Champagne. Epiphany, Megan, Pat, Nathan...fireworks in the street.
Christmas tree was still up.
We danced on the hardwood floors.

two years ago:
Olivia and I wandered around down talking to boys that would later break our hearts.
We retired early. Drank sparkling apple cider and watched Once.
I'm pretty sure I cried. We kissed at midnight and I fell asleep before the movie was finished.

one year ago:
Epiphany was in Asia. Kelsey and I were just getting to know one another.
I had started at Gateway but didn't have to work.
Olivia and I, plus one other had dinner.
I feel asleep reading New Moon and woke up the next morning.

This year.
New friends and old ones.
I will work wearing a pink, sparkly party hat.
I will mourn what was lost and embrace what has been found.
I will accept I have mended the friendships that are worth mending and that the others will be what they are.
And that I need to let that go...

I will give my heart to who deserves it and guard it from all others.
I will also accept that decisions I have made have shaped who I am and that I can't waste time regretting.
I will love love love love love until I can't love anymore.

Monday, December 28, 2009

After Christmas...

Although I am not staying at home right now, I am dreaming about our apartment coming back to normal from the Christmas craze. When I was last there the Christmas tree was dry and dead, but still looked beautiful with all our ornaments on it. We have new gifts that has made our perfect apartment even more unique and special. Including a gift from Megan, a framed white piece of paper that says in gold "Everything Will Be Just Fine". She also has this tattoo'd on her arm. It will be a good reminder I think.

I am adventures of house and dog sitting until the 30th.
I love this house. It's old but redone and the walls are painted strong colors and each room is full of light.
And the bed is so comfortable, which always helps when you are sleeping away from home.
The dogs are a little crazy. One jumps so high that I fear he's going to get over the baby gate that keeps them in the kitchen. Its rather impressive really.
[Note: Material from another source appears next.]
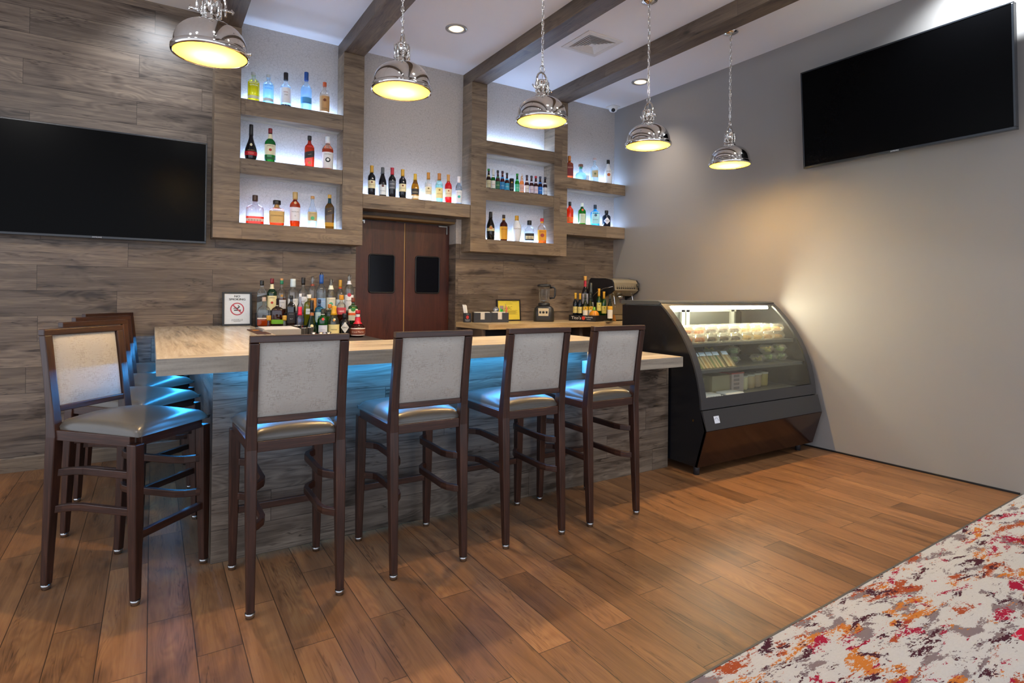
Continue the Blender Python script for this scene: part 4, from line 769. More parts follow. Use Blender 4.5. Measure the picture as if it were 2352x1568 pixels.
    ('bottle', 'bottle', 'square tequila bottle with gold cap and red label in the middle row', 'bottles crowded on the stepped back bar', 1.397, 5.035, 1.012, 0.2518, 0.0379, 'spirit', 5, 0.9, 'dcc8b4', '6a2c14', 0.36, [('cap', 0.84, 1.0, 'd8941c', 1.5), ('lab', 0.34, 0.58, 'b8404c', 80, (('1800', 0.45, 0.2, 'f0e8e8'),), 'label')]),
    ('bottle', 'bottle', 'square green bottle with stag roundel and orange stripe, middle row right end', 'bottles crowded on the stepped back bar', 1.499, 5.035, 1.012, 0.2295, 0.0402, 'square', 6, 0.8, '0c7020', '0c6a1c', 0.8, [('cap', 0.84, 1.0, '7a3820', 1.2), ('lab', 0.14, 0.7, 'dce0c8', 75, (), 'label'), ('dot', 0.56, 0.44, '2c8030'), ('lab', 0.34, 0.43, 'e0602c', 78, (), 'stripe')]),
    ('bottle', 'bottle', 'squat round amber bottle with gold stopper beside the grey paper box', 'bottles crowded on the stepped back bar', 0.791, 4.92, 0.908, 0.189, 0.0417, 'round', 2, 1, '8a4434', '6a1c14', 0.75, [('cap', 0.8, 1.0, 'c89428', 1.5)]),
    ('bottle', 'bottle', 'squat round clear bottle with gold stopper in the front row', 'bottles crowded on the stepped back bar', 0.91, 4.92, 0.908, 0.1877, 0.0405, 'round', 2, 1, 'ccd0cc', 'c4c8c4', 0.5, [('cap', 0.8, 1.0, 'c89c38', 1.5)]),
    ('bottle', 'bottle', 'slim bottle with bright red cap in the front row', 'bottles crowded on the stepped back bar', 1.028, 4.92, 0.908, 0.2577, 0.025, 'wine', 2, 1, 'd0c8c8', 'c84050', 0.4, [('cap', 0.74, 1.0, 'e02848', 1.5)]),
    ('bottle', 'bottle', 'green teardrop cognac bottle in the front row', 'bottles crowded on the stepped back bar', 1.123, 4.92, 0.908, 0.3115, 0.0438, 'cognac', 2, 1, '245c1c', '1c4a14', 0.8, [('cap', 0.7, 1.0, '1c1c1e', 1.15), ('neck', 0.6, 0.68, 'b06838'), ('dot', 0.33, 0.3, 'dcd4a0'), ('lab', 0.02, 0.12, 'c02028', 80, (), 'label')]),
    ('bottle', 'bottle', 'green gin bottle with white label in the front row', 'bottles crowded on the stepped back bar', 1.212, 4.92, 0.908, 0.2425, 0.0422, 'spirit', 2, 1, '0a7a1c', '0a7a1c', 0.8, [('cap', 0.82, 0.9, '202c24', 1.1), ('neck', 0.8, 0.88, 'dce4dc'), ('lab', 0.03, 0.44, 'ccd4e4', 55, (('Tanqueray', 0.28, 0.1, '384878'), ('DRY GIN', 0.2, 0.1, '384878')), 'label'), ('dot', 0.65, 0.26, 'b82c20')]),
    ('bottle', 'bottle', 'clear cognac bottle with long yellow neck and cream label in the front row', 'bottles crowded on the stepped back bar', 1.303, 4.92, 0.908, 0.2642, 0.0458, 'burg', 2, 1, 'b8b49c', '8a6c3c', 0.4, [('cap', 0.72, 1.0, 'd8a01c', 1.25), ('dot', 0.56, 0.22, 'a87030'), ('lab', 0.02, 0.42, 'dccf92', 80, (('Hennessy', 0.26, 0.13, '3c3420'),), 'label')]),
    ('bottle', 'bottle', 'black apothecary bottle with grey diamond label in the front row', 'bottles crowded on the stepped back bar', 1.396, 4.92, 0.908, 0.2008, 0.0435, 'round2', 2, 1, '14161a', '14161a', 1, [('cap', 0.8, 1.0, '16181c', 1.3), ('diamond', 0.42, 0.46, 'cfcfcc')]),
    ('bottle', 'bottle', 'round dark bottle with red neck and brown label, right end of the front row', 'bottles crowded on the stepped back bar', 1.508, 4.92, 0.908, 0.2261, 0.0652, 'round', 2, 1, '3a1814', '30100c', 0.8, [('cap', 0.88, 1.0, 'c01c2c', 1.2), ('neck', 0.76, 0.86, 'dcd4d4'), ('cap2', 0.5, 0.75, 'd8283c', 1.25), ('lab', 0.06, 0.34, 'f0e8e4', 82, (), 'label'), ('lab', 0.09, 0.31, '7a3a24', 76, (('Grand Marnier', 0.2, 0.1, 'f0d8c8'),), 'label')]),
    ('bottle', 'bottle', 'dark wine bottle with yellow foil, leftmost in the black carton', 'wine bottles on the back counter', 4.029, 5.1, 1.008, 0.2996, 0.0281, 'wine', 2, 1, '10161c', '10161c', 1, [('cap', 0.78, 1.0, 'd8a428', 1.2), ('lab', 0.26, 0.5, 'dcc878', 75, (('~', 0.4, 0.09, '605020'),), 'label')]),
    ('bottle', 'bottle', 'dark wine bottle with yellow foil, second from the left in the black carton', 'wine bottles on the back counter', 4.054, 5.05, 1.008, 0.2953, 0.0255, 'wine', 2, 1, '10161c', '10161c', 1, [('cap', 0.78, 1.0, 'd8a428', 1.2), ('lab', 0.26, 0.5, 'dcc878', 75, (('~', 0.4, 0.09, '605020'),), 'label')]),
    ('bottle', 'bottle', 'tall dark wine bottle with red neck, tallest one at the back of the black carton', 'wine bottles on the back counter', 4.199, 5.14, 1.008, 0.4928, 0.0367, 'wine', 2, 1, '140e10', '140e10', 1, [('cap', 0.9, 1.0, 'd8a048', 1.15), ('neck', 0.76, 0.9, 'b01c30'), ('lab', 0.36, 0.6, 'a8a8b4', 75, (('~', 0.5, 0.1, '404048'),), 'label')]),
    ('bottle', 'bottle', 'olive wine bottle with white and yellow label, third in the black carton', 'wine bottles on the back counter', 4.089, 5.0, 1.008, 0.2925, 0.0291, 'burg', 2, 1, '1c2410', '1c2410', 1, [('cap', 0.8, 1.0, '30322c', 1.15), ('lab', 0.05, 0.52, 'e8e0cc', 70, (), 'label'), ('lab', 0.38, 0.52, 'e0b030', 70, (), 'stripe'), ('dot', 0.46, 0.24, '6a4010')]),
    ('bottle', 'bottle', 'dark sparkling wine bottle with grey foil at the back of the black carton', 'wine bottles on the back counter', 4.236, 5.08, 1.008, 0.4157, 0.0316, 'burg', 2, 1, '1c1e1e', '1c1e1e', 1, [('cap', 0.7, 1.0, '4c504c', 1.2), ('lab', 0.34, 0.48, 'c8c4b4', 60, (), 'label')]),
    ('bottle', 'bottle', 'olive wine bottle with white and yellow label, beside the orange ball bottle', 'wine bottles on the back counter', 4.163, 5.0, 1.008, 0.2932, 0.0293, 'burg', 2, 1, '202810', '202810', 1, [('cap', 0.8, 1.0, '30322c', 1.15), ('lab', 0.05, 0.52, 'e8e0cc', 70, (), 'label'), ('lab', 0.38, 0.52, 'e0b030', 70, (), 'stripe'), ('dot', 0.46, 0.24, '6a4010')]),
    ('bottle', 'bottle', 'green wine bottle with yellow foil behind the orange ball bottle', 'wine bottles on the back counter', 4.244, 4.95, 1.008, 0.3513, 0.0268, 'wine', 2, 1, '1c6a24', '1c6a24', 0.8, [('cap', 0.76, 1.0, 'd8a020', 1.2), ('lab', 0.3, 0.56, 'dcd070', 75, (('~', 0.42, 0.09, '706020'),), 'label'), ('dot', 0.5, 0.24, '806828')]),
    ('bottle', 'bottle', 'bright green wine bottle with yellow foil, right of the tall green one', 'wine bottles on the back counter', 4.284, 4.912, 1.008, 0.3178, 0.0267, 'wine', 2, 1, '2c7a1c', '2c7a1c', 0.8, [('cap', 0.76, 1.0, 'd8a020', 1.2), ('lab', 0.24, 0.5, 'dccc60', 75, (('~', 0.36, 0.09, '706020'),), 'label'), ('dot', 0.44, 0.24, '806828')]),
    ('bottle', 'bottle', 'dark wine bottle with tall white and yellow label on a small wooden stand', 'wine bottles on the back counter', 4.255, 4.78, 1.012, 0.2806, 0.031, 'burg', 2, 1, '1c2010', '1c2010', 1, [('cap', 0.8, 1.0, '2c2e28', 1.15), ('lab', 0.08, 0.56, 'e8e0d0', 62, (), 'label'), ('lab', 0.42, 0.56, 'e0a828', 62, (), 'stripe')]),
]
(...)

I am drinking pomegranate tea and fighting off my cough.
Ready to get dressed and spend the rest of the day with sweet Viola, who always reminds me that life is something to be valued and enjoyed. Through the eyes of an almost one year old...
Where everything is amazing and new!!!

Time to move on and feed Yertle the turtle...

Saturday, December 26, 2009

Getting started...

Oh goodness. Where to begin?

I'm not sure if I'm clever enough to write about my own life in a way that anyone other than my mom will find interesting, but I'm going to try.

The year is coming to a close and so much has happened I find myself unsure of where to begin.
What I need and want...what I think about everything that goes on from my day to day.

I think of a year ago, Epiphany was in Asia, Olivia was still living in Tacoma, I had just moved back home and had just finished up my first quarter back at school and it was so snowy that my first night at Gateway I drove home in what must have been five inches of snow.
So much has changed, but still so much feels the same.

I just want to put what I see as special out there, for all of you to see.